"Luis Morais was a capeverdian legend. Born on the 10th February 1935 in Mindelo (São Vicente Island, Cape Verde), he spent his youth in Dakar, where he first studied and learnt the rudiments and theory of music, then composition. He began to play his favourite instruments, the clarinet and saxophone (alto and tenor), at Cape Verdean dances, very fashionable in Dakar at the time.
In those postwar years, Latin beats (merengue, cha-cha, etc.) were sweeping the entire world. In Dakar, the young musician fell in love with them. He began to arrange updated versions of Cape Verdean standards and write original pieces himself. Although he stuck to the traditional form of coladera, he changed its rhythmical structure, basing his work on Cuban beats. Dakar high society was enthusiastic and began to refer to dances where this dizzying music was played as “coladeras”. After Luis Morais, Cape Verdean coladera would never be quite the same again.
At the end of the 50s, Morais formed the group Voz de Cabo Verde with other Cape Verdean musicians in Rotterdam. It was the first band to introduce Cape Verdean beats, mornas and coladeras to the world. Over ten years or so, Voz de Cabo Verde recorded many albums and singles for the Morabeza label, also based in Rotterdam.

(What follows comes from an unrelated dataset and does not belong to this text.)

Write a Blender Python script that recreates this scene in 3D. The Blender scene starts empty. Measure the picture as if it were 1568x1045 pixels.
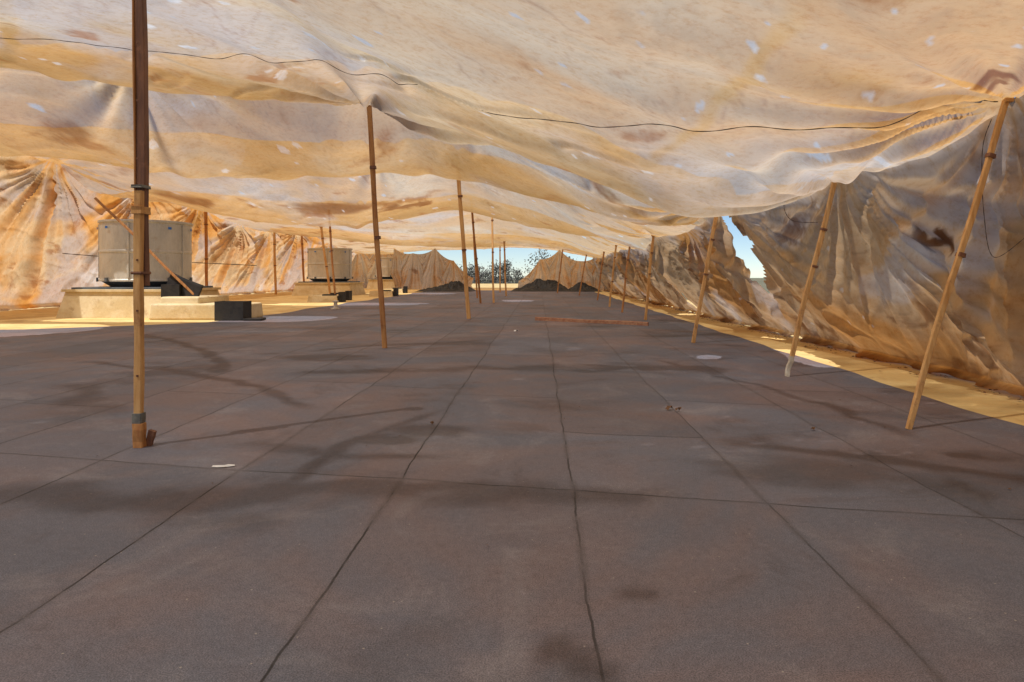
import bpy, math, random, bmesh
import numpy as np
from mathutils import Vector, Matrix
random.seed(4); rng=np.random.RandomState(7)
sc=bpy.context.scene
sc.view_settings.view_transform='Standard'; sc.view_settings.look='None'; sc.view_settings.exposure=0
E=math.radians(62); COT=1/math.tan(E)

# ---------------------------------------------------------------- noise
TB=rng.rand(8,256,256)
def vn(x,y,s=0):
    x=np.asarray(x,float)+0*np.asarray(y,float); y=np.asarray(y,float)+0*x
    xi=np.floor(x).astype(int); yi=np.floor(y).astype(int)
    fx=x-xi; fy=y-yi; fx=fx*fx*fx*(fx*(fx*6-15)+10); fy=fy*fy*fy*(fy*(fy*6-15)+10)
    T=TB[s%8]
    a=T[xi&255,yi&255]; b=T[(xi+1)&255,yi&255]; c=T[xi&255,(yi+1)&255]; d=T[(xi+1)&255,(yi+1)&255]
    return (a*(1-fx)+b*fx)*(1-fy)+(c*(1-fx)+d*fx)*fy-0.5
def fbm(x,y,s=0,o=4,g=0.5):
    r=0;a=1.0;ca,sa=.8,.6
    for i in range(o):
        r=r+a*vn(x+17.3*i+40,y+9.1*i+40,s+i); a*=g
        x,y=(x*ca-y*sa)*2.03,(x*sa+y*ca)*2.03
    return r
def ss(v,a,b):
    t=np.clip((v-a)/(b-a),0,1); return t*t*(3-2*t)
def lerp(a,b,t): return a+(b-a)*t[...,None]

# ---------------------------------------------------------------- canopy height
def row(pts): return np.array(sorted(pts),float)
ROWS=[row([(-16,-5,3.9),(-8,-5,4.0),(-3,-5,3.7),(0,-5,3.2),(2,-5,2.9),(3.7,-5,2.6)]),
 row([(-16,1,4.1),(-8,1,4.3),(-3,1,3.9),(0,1,3.25),(2,1,2.8),(3.7,1,2.5)]),
 row([(-16,4.6,4.3),(-8,4.6,4.5),(-2.8,4.6,4.0),(0,4.5,3.10),(2,4.5,2.58),(3.7,4.6,2.42)]),
 row([(-16,7.6,4.5),(-8,7.3,4.55),(-6,7.2,4.42),(-2.8,7,3.98),(-.5,6.7,3.0),(1.5,6.2,2.36),(2.8,6.1,2.25),(3.7,6.3,2.33)]),
 row([(-16,10.5,4.7),(-8.66,10.5,4.58),(-6.56,10.5,4.24),(-5,10.5,4.04),(-3.6,10.4,3.95),(-2.74,10.5,3.88),(-1.19,9.5,3.16),(.21,8.5,2.56),(1.4,8,2.10),(2.12,7.7,1.92),(2.85,7.6,2.03),(3.6,7.75,2.36)]),
 row([(-16,12.2,5.4),(-9,12.2,5.4),(-5,12.2,5.2),(-2.74,12.2,5.0),(-1.2,11.3,4.3),(.2,10.3,3.65),(1.4,9.8,3.05),(2.1,9.5,2.68),(2.9,9.3,2.42),(3.6,9.6,2.2)]),
 row([(-16,15,4.25),(-13.6,15,4.0),(-10.9,15,3.88),(-7.9,15,3.50),(-4.9,15,3.40),(-2.8,15,3.58),(-1.87,14.8,3.40),(.35,14,2.78),(1.3,13,2.28),(2.4,12.6,2.12),(3.3,12.5,2.25)]),
 row([(-16,17.6,5.3),(-12,17.5,5.1),(-8,17.5,4.85),(-4.9,17.5,4.65),(-2.8,17.5,4.8),(-1.9,17,4.45),(.35,16,3.6),(1.3,15,2.9),(2.4,14.8,2.35),(3.3,14.8,2.05)]),
 row([(-16,24,4.2),(-12.6,24,3.6),(-10.2,24,3.10),(-6.6,24,2.92),(-4.4,24,3.40),(-3,24,3.64),(-1.1,24,3.18),(.77,22,2.63),(2.3,20,2.25),(3.3,20,1.95)]),
 row([(-16,26.5,4.6),(-12.6,26.5,4.4),(-10.2,26.5,4.15),(-6.6,26.5,4.05),(-4.4,26.5,4.3),(-3,26.5,4.5),(-1.1,26.5,4.0),(.77,24.5,3.25),(2.3,23.5,2.5),(3.3,23.5,2.1)]),
 row([(-16,38,3.7),(-14,38,3.5),(-8.5,38,2.90),(-4.75,38,2.80),(-1.7,38,2.90),(1.3,38,2.70),(3.3,38,2.15)]),
 row([(-16,41,4.2),(-14,41,4.1),(-8.5,41,3.75),(-1.7,41,3.7),(1.3,41,3.3),(3.3,41,2.4)]),
 row([(-16,58,3.0),(-13.6,58,3.0),(-10,58,3.3),(-2.6,58,3.6),(1.5,58,3.4),(5,58,2.6)])]
NX=460; XS=np.linspace(-17,6,NX); NR=len(ROWS)
RY=np.zeros((NR,NX)); RZ=np.zeros((NR,NX))
kk=np.exp(-.5*(np.arange(-30,31)*.05/.36)**2); kk/=kk.sum()
for i,r in enumerate(ROWS):
    for j,T in ((1,RY),(2,RZ)):
        q=np.interp(XS,r[:,0],r[:,j]); q=np.pad(q,30,mode='edge'); T[i]=np.convolve(q,kk,'valid')
SL=np.zeros((NR,NX)); DEL=(RZ[1:]-RZ[:-1])/(RY[1:]-RY[:-1])
for i in range(1,NR-1):
    a,b=DEL[i-1],DEL[i]; SL[i]=np.where(a*b>0,2*a*b/(a+b+1e-9*np.sign(a+b)),0)
PHV=[0,0,.15,.45,1,0,1,0,1,0,1,0,.8]      # phase for painted band shading and dirt: 1 at sag bottoms, 0 at high lines
def base_H(x,y,phase=False):
    q=(x+17)/(23/(NX-1)); i0=np.clip(q.astype(int),0,NX-2); ft=np.clip(q-i0,0,1)
    g=lambda T,k:T[k][i0]*(1-ft)+T[k][i0+1]*ft
    z=g(RZ,0)+0*y; ph=0*z
    for k in range(NR-1):
        y0=g(RY,k);y1=g(RY,k+1);h=y1-y0; s=np.clip((y-y0)/h,0,1)
        v=(2*s**3-3*s**2+1)*g(RZ,k)+(s**3-2*s**2+s)*h*g(SL,k)+(-2*s**3+3*s**2)*g(RZ,k+1)+(s**3-s**2)*h*g(SL,k+1)
        z=np.where(y>=y0,v,z)
        ph=np.where(y>=y0,PHV[k]+(PHV[k+1]-PHV[k])*s**1.3,ph)
    return (z,ph) if phase else z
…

In the 60s and 70s, Luis Morais travelled between Cape Verde and Lisbon, where the bulk of the Cape Verdean musical scene was based. In the Portuguese capital, Morais became one of the scene’s main figures. He trained musicians (the Vieira and Paris brothers especially, but many others too), arranged pieces for some, wrote for others and above all produced scores, helping to provide a lasting record of this music that had essentially been an oral tradition until the sixties.

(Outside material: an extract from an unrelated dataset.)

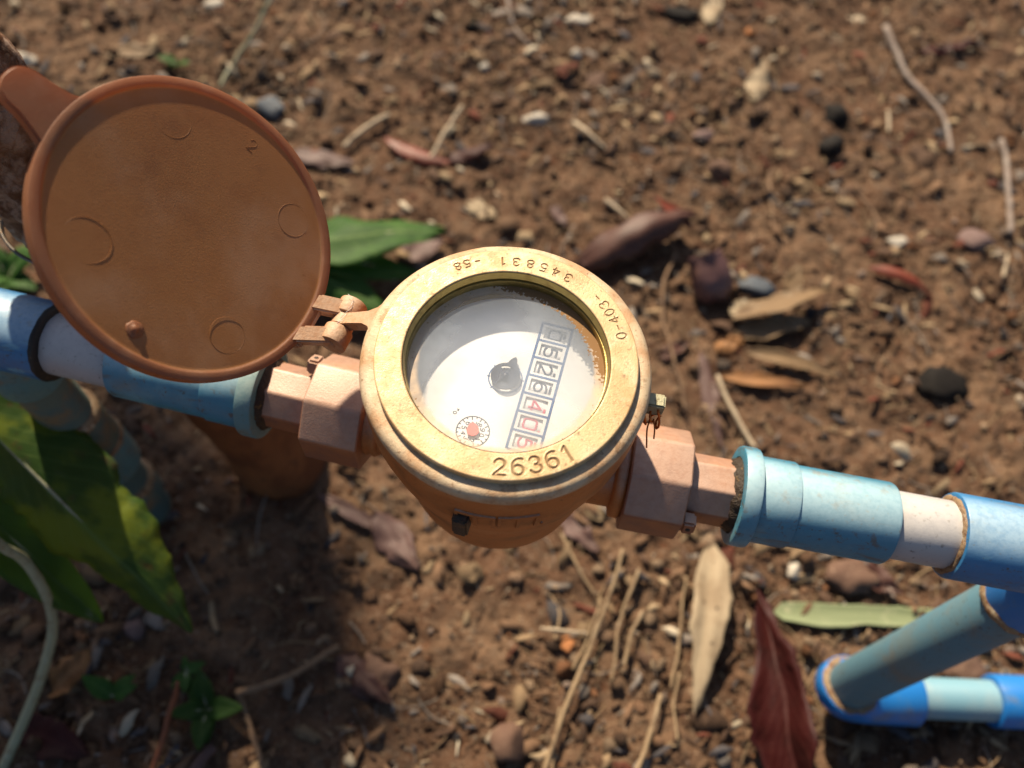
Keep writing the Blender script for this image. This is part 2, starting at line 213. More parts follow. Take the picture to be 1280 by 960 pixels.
# ------------------------------------------------------------------ mesh helpers
def tag(o, label=None, cat=None, group=None, kind=None):
    if label: o['label'] = label
    if cat: o['category'] = cat
    if group: o['group'] = group
    if kind: o['kind'] = kind
    return o
def thing(name, label, cat, loc=(0, 0, 0), group=None, rotz=0.0):
    o = bpy.data.objects.new(name, None); COL.objects.link(o); o.location = loc; o.rotation_euler = (0, 0, rotz)
    o.empty_display_size = 0.01
    return tag(o, label, cat, group)
def mesh_obj(name, V, Fc, mat, parent=None, smooth=True, uv=None, world_space=True, sharp=None):
    """V in world space; the object's origin is put at the parent's origin, or at the mesh's own base"""
    V = np.asarray(V, float)
    me = bpy.data.meshes.new(name)
    if parent is not None and world_space:
        mw = np.array(parent_world(parent).inverted())
        V = V @ mw[:3, :3].T + mw[:3, 3]; loc = None
    elif parent is None:
        c = np.array([V[:, 0].mean(), V[:, 1].mean(), V[:, 2].min()]); V = V - c; loc = c
    else: loc = None
    me.from_pydata([tuple(v) for v in V], [], [tuple(int(i) for i in f) for f in Fc])
    me.materials.append(mat)
    if smooth:
        me.polygons.foreach_set('use_smooth', [True] * len(me.polygons))
    if uv is not None:
        ul = me.uv_layers.new(name='UVMap')
        idx = np.empty(len(me.loops), int); me.loops.foreach_get('vertex_index', idx)
        ul.data.foreach_set('uv', np.asarray(uv)[idx].ravel())
    me.update()
    if smooth and sharp: me.set_sharp_from_angle(angle=math.radians(sharp))
    o = bpy.data.objects.new(name, me); COL.objects.link(o)
    if parent is not None: o.parent = parent
    if loc is not None: o.location = loc
    return o
def parent_world(o):
    m = Matrix.LocRotScale(o.location, o.rotation_euler, o.scale)
    return parent_world(o.parent) @ m if o.parent else m
def frame(axis, up=(0, 0, 1)):
    a = Vector(axis).normalized(); u = Vector(up)
    if abs(a.dot(u)) > 0.98: u = Vector((0, 1, 0))
    s = a.cross(u).normalized(); t = s.cross(a).normalized()
    return np.array(a), np.array(t), np.array(s)        # axis, up, side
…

Luis Morais recorded many solo albums and wrote hundreds of pieces, including “Boas Festas”, an instrumental he released in 1961. It has been the definitive holiday-season song ever since, shared by Cape Verdeans the world over.
He was an old friend of Cesaria Evora, having performed with her regularly on stage in the days when she sang in bars at the very start of her career. José da Silva chose Morais as the artistic director when he produced the “La Diva aux Pieds Nus” (The Barefoot Diva) album in 1988.

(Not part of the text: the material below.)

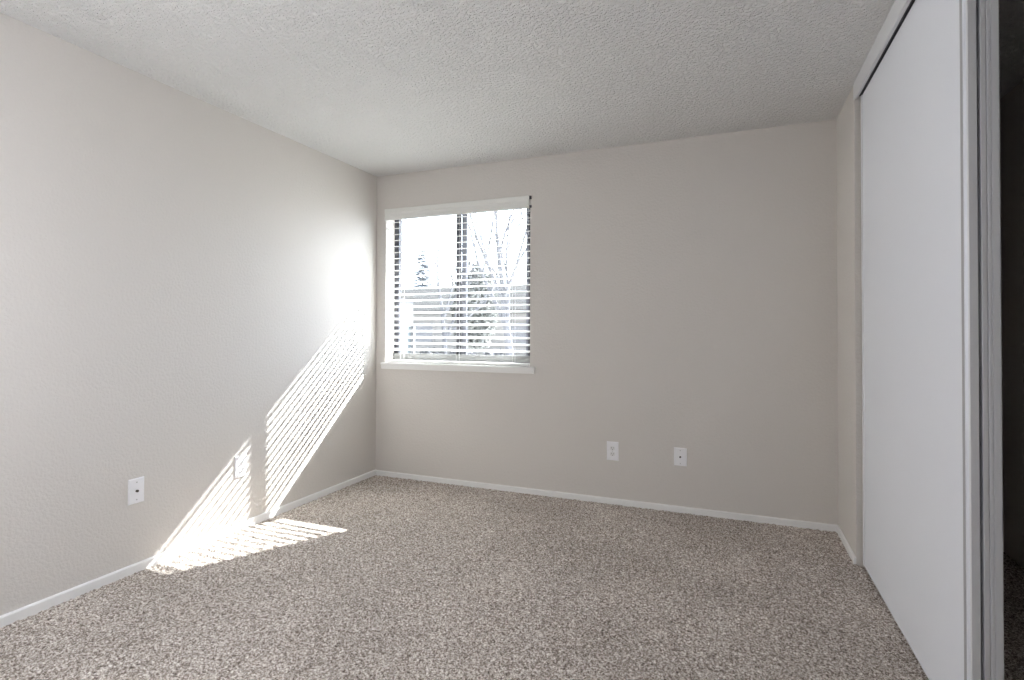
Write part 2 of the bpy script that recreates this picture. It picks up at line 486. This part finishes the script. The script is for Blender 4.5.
# ------------------------------------------------------------------ wall plates
def plate_obj(name, label, pos, normal, kind, w, h):
    """pos = centre of the plate on the wall; built facing -Y, then turned"""
    root = empty(name, pos)
    t = 0.007
    mb = MB()
    n = 0.004
    prof = [(-w / 2, 0), (-w / 2, -t + 0.003), (-w / 2 + n, -t), (w / 2 - n, -t), (w / 2, -t + 0.003), (w / 2, 0)]
    mb.prism(prof, 'z', -h / 2 + n, h / 2 - n)
    mb2 = MB()
    # tapered slab: back rectangle to a smaller front one
    b = [(-w / 2, -h / 2), (w / 2, -h / 2), (w / 2, h / 2), (-w / 2, h / 2)]
    mb2.v = [(x, 0, z) for x, z in b] + [(x, -t + 0.003, z) for x, z in b] + [(x * (1 - 2 * n / w), -t, z * (1 - 2 * n / h)) for x, z in b]
    for a0 in (0, 4):
        for i in range(4):
            j = (i + 1) % 4
            mb2.f.append((a0 + i, a0 + j, a0 + 4 + j, a0 + 4 + i))
    mb2.f += [(3, 2, 1, 0), (8, 9, 10, 11)]
    def part(m, nm, mt, par=None):
        o = m.build(nm, mt, None)
        o.parent = par or root
        return o
    part(mb2, 'plate', MT['plate'])
    if kind == 'duplex':
        for sz in (-1, 1):
            s_ = MB()
            prof = [(0.017 * math.cos(a), 0.0195 * sz + max(-0.0135, min(0.0135, 0.017 * math.sin(a)))) for a in [2 * math.pi * i / 24 for i in range(24)]]
            s_.prism(prof, 'y', -t - 0.0022, -t + 0.001)
            so = part(s_, 'socket', MT['socket'])
            hl = MB()
            for dx, hh in ((-0.0063, 0.008), (0.0063, 0.0065)):
                hl.box(dx - 0.0011, dx + 0.0011, -t - 0.0026, -t - 0.002, 0.0195 * sz + 0.003 - hh / 2, 0.0195 * sz + 0.003 + hh / 2)
            hl.tube((0, -t - 0.0026, 0.0195 * sz - 0.008), (0, -t - 0.002, 0.0195 * sz - 0.008), 0.0024, seg=10)
            ho = part(hl, 'slot', MT['hole'], so)
        sc = MB().tube((0, -t - 0.0012, 0), (0, -t + 0.001, 0), 0.0032, seg=12)
        part(sc, 'screw', MT['screw'])
    else:
        j = MB().tube((0, -t - 0.008, 0), (0, -t + 0.001, 0), 0.0060, seg=14)
        part(j, 'jack', MT['brass'])['label'] = 'dark round jack'
        for sz in (-1, 1):
            sc = MB().tube((0, -t - 0.0012, 0.042 * sz), (0, -t + 0.001, 0.042 * sz), 0.0035, seg=12)
            part(sc, 'screw', MT['screw'])
    root.rotation_euler = (0, 0, {'far': 0, 'left': R(90)}[normal])
    return root
tag(plate_obj('jack_plate', '', (XL, 1.765, 0.392), 'left', 'jack', 0.076, 0.122),
    'white cable jack plate low on left wall, the plate nearest the camera', 'wall plate')
tag(plate_obj('wall_outlet', '', (XL, 2.370, 0.371), 'left', 'duplex', 0.078, 0.128),
    'white power outlet on left wall, crossed by the sunlit stripes', 'outlet')
tag(plate_obj('wall_outlet', '', (-0.747, YB, 0.357), 'far', 'duplex', 0.080, 0.127),
    'white power outlet on the far wall, left of the jack plate', 'outlet')
tag(plate_obj('jack_plate', '', (-0.304, YB, 0.357), 'far', 'jack', 0.080, 0.117),
    'white cable jack plate on the far wall, with a dark jack in its centre', 'wall plate')

# ------------------------------------------------------------------ added fill lamp (unseen, beside the camera)
LX, LY, LZ = -1.55, 0.36, 1.40
lp = tag(empty('added_fill_lamp', (LX, LY, 0)), 'added fill lamp, a glowing globe on a pole beside the camera, outside the picture', 'lamp')
MB().lathe((LX, LY, 0), [(0.0, 0.0), (0.14, 0.0), (0.14, 0.012), (0.13, 0.02), (0.02, 0.028), (0.012, 0.05), (0.0, 0.05)]).build('base', MT['trim'], lp)
MB().tube((LX, LY, 0.04), (LX, LY, LZ - 0.15), 0.011, 0.011, 12).build('pole', MT['trim'], lp)
MB().lathe((LX, LY, LZ), [(0.16 * math.sin(math.pi * i / 16), -0.16 * math.cos(math.pi * i / 16)) for i in range(17)], 32).build('fill_globe', MT['fill_glass'], lp, smooth=True)

# ------------------------------------------------------------------ outdoors
GZ = -0.60
gm = MB().box(-60, 30, YO + 0.02, 120, GZ - 0.2, GZ).build('ground', MT['ground'])
struct(gm, 'open ground outside the window')

def blob(name, c, rx, ry, rz, material, parent, seed, n=900, leaf=0.12):
    """a crown of small leaf clumps scattered through an ellipsoid"""
    rnd = random.Random(seed); mb = MB()
    for _ in range(n):
        while True:
            p = Vector((rnd.uniform(-1, 1), rnd.uniform(-1, 1), rnd.uniform(-1, 1)))
            if p.length < 1: break
        p = p * (0.72 + 0.28 * rnd.random()) if p.length > 0.5 else p
        q = Vector((c[0] + p.x * rx, c[1] + p.y * ry, c[2] + p.z * rz))
        a = Vector((rnd.gauss(0, 1), rnd.gauss(0, 1), rnd.gauss(0, 1))).normalized()
        b = a.orthogonal().normalized(); l = leaf * rnd.uniform(0.6, 1.4)
        e = a.cross(b)
        k = len(mb.v)
        mb.v += [tuple(q + a * l), tuple(q + b * l * 0.6), tuple(q - a * l), tuple(q - b * l * 0.6), tuple(q + e * l * 0.4)]
        mb.f += [(k, k + 1, k + 4), (k + 1, k + 2, k + 4), (k + 2, k + 3, k + 4), (k + 3, k, k + 4)]
    return mb.build(name, material, parent)

# conifer
def conifer(x, y, top, r, seed, label):
    root = tag(empty('conifer_tree', (x, y, GZ)), label, 'tree')
    MB().tube((x, y, GZ), (x, y, top), 0.14, 0.02, 8).build('trunk', MT['bark'], root)
    rnd = random.Random(seed); mb = MB()
    hgt = top - GZ
    z = GZ + 0.6
    while z < top - 0.1:
        t = (z - GZ) / hgt
        L = r * (1 - t) ** 0.8 + 0.08
        for k in range(13):
            a = rnd.uniform(0, 6.283); l = L * rnd.uniform(0.6, 1.15)
            d = Vector((math.cos(a), math.sin(a), rnd.uniform(-0.35, -0.1)))
            p0 = Vector((x, y, z)); p1 = p0 + d * l
            mb.tube(p0, p1, 0.035, 0.015, 4)
            for s_ in range(5):
                q = p0.lerp(p1, 0.3 + 0.17 * s_)
                side = Vector((-d.y, d.x, 0)) * l * 0.30
                n_ = len(mb.v)
                mb.v += [tuple(q), tuple(q + side + d * 0.1), tuple(q + d * 0.2 * l + Vector((0, 0, -0.08))), tuple(q - side + d * 0.1)]
                mb.f += [(n_, n_ + 1, n_ + 2, n_ + 3)]
        z += 0.26
    mb.build('foliage', MT['conifer'], root)
conifer(-22.0, 36.0, 7.6, 1.7, 3, 'tall narrow conifer seen through the left half of the window')

def bare_tree(base, dirv, length, rad, seed, depth, label, spread=0.5):
    root = tag(empty('bare_tree', base), label, 'tree')
    rnd = random.Random(seed); tk_, br = MB(), MB()
    def grow(p, d, l, r, k, out):
        segs = 3
        for s_ in range(segs):
            q = p + d * (l / segs)
            out.tube(p, q, r, r * 0.85, 6 if k < 2 else 4)
            p = q; r *= 0.85
            d = (d + Vector((rnd.uniform(-1, 1), rnd.uniform(-1, 1), rnd.uniform(-0.5, 1))) * 0.10).normalized()
            if k < depth and s_ > 0:
                for _ in range(1 if k else 2):
                    nd = (d + Vector((rnd.uniform(-1, 1), rnd.uniform(-1, 1), rnd.uniform(-0.2, 1))) * spread * 1.4).normalized()
                    grow(p, nd, l * rnd.uniform(0.5, 0.75), r * 0.7, k + 1, br)
        if k < depth:
            grow(p, d, l * 0.7, r * 0.9, k + 1, br)
    grow(Vector(base), Vector(dirv).normalized(), length, rad, 0, tk_)
    tk_.build('trunk', MT['bark'], root)
    br.build('branches', MT['bark'], root)
bare_tree((-6.0, 15.0, GZ), (-0.13, 0, 1), 2.7, 0.16, 11, 5, 'leafless tree leaning left behind the right half of the window', 0.55)
bare_tree((-10.1, 18.0, GZ), (0.1, 0, 1), 2.2, 0.12, 4, 3, 'small leafless tree beside the centre bar of the window', 0.6)

def round_tree(name, x, y, cz, r, rz, material, seed, label, n=4200):
    root = tag(empty(name, (x, y, GZ)), label, 'tree' if name != 'garden_shrub' else 'shrub')
    MB().tube((x, y, GZ), (x, y, cz), 0.09, 0.04, 8).build('trunk', MT['bark'], root)
    blob('foliage', (x, y, cz), r, r, rz, material, root, seed, n)
    return root
round_tree('evergreen_tree', -9.75, 20.0, 2.05, 1.05, 1.95, MT['evergreen'], 8, 'rounded evergreen tree just right of the centre bar of the window')
for i, (x, y, cz, r, lb) in enumerate([(-9.7, 16.5, 0.05, 0.5, 'low dark shrub behind the lower left pane, right of the shed'), (-8.45, 16.2, 0.12, 0.5, 'low dark shrub behind the centre bar of the window'),
                                       (-7.1, 16.0, 0.0, 0.55, 'low dark shrub behind the lower right pane')]):
    g = round_tree('garden_shrub', x, y, cz, r, r * 0.95, MT['shrub'], 20 + i, lb, 1500)
    g['group'] = 'shrubs in front of the far house'

# far house
hs = tag(empty('house', (-12.5, 26.0, GZ)), 'long low taupe house with a grey roof behind the trees', 'house')
hx0, hx1, hy0, hy1 = -21.0, -6.5, 24.0, 31.0
MB().box(hx0, hx1, hy0, hy1, GZ, 2.1).build('house_wall', MT['siding'], hs)
MB().prism([(hy0 - 0.5, 2.0), (hy0 - 0.5, 2.14), ((hy0 + hy1) / 2, 3.62), (hy1 + 0.5, 2.14), (hy1 + 0.5, 2.0)], 'x', hx0 - 0.4, hx1 + 0.4).build('roof', MT['roof'], hs)
for x in (-14.6, -11.4, -9.2):
    fo = MB().box(x - 0.62, x + 0.62, hy0 - 0.04, hy0 - 0.001, 0.5, 1.6).build('house_window', MT['siding'], hs)
    q = MB().box(x - 0.54, x + 0.54, hy0 - 0.05, hy0 - 0.041, 0.58, 1.52).build('pane', MT['house_window'], fo)
# shed
sh = tag(empty('shed', (-10.8, 14.0, GZ)), 'white shed with pale blue lower boards at the left edge of the window', 'shed')
MB().box(-12.4, -9.52, 13.0, 15.0, 1.37, 2.18).build('upper_wall', MT['shed_white'], sh)
MB().box(-12.36, -9.56, 13.04, 14.96, GZ, 1.37).build('lower_wall', MT['shed_blue'], sh)
MB().box(-9.56, -9.46, 14.94, 15.04, GZ, 1.37).build('corner_post', MT['shed_white'], sh)
MB().prism([(12.8, 2.18), (14.0, 2.32), (15.2, 2.18)], 'x', -12.6, -9.4).build('roof', MT['roof'], sh)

Luis Morais got back together with Cesaria Evora on stage at the Nuit du Cap-Vert (Cape Verde Night) at the Paris Zénith on the 28th April 2001. He then joined Cesaria’s group for different concerts, among them her American tours in July and October 2001 and her European tour in summer 2002. He died in September 2002, just as Lusafrica released his last recording, the “Novidade de Mindelo” album, recorded in Paris a few months previously."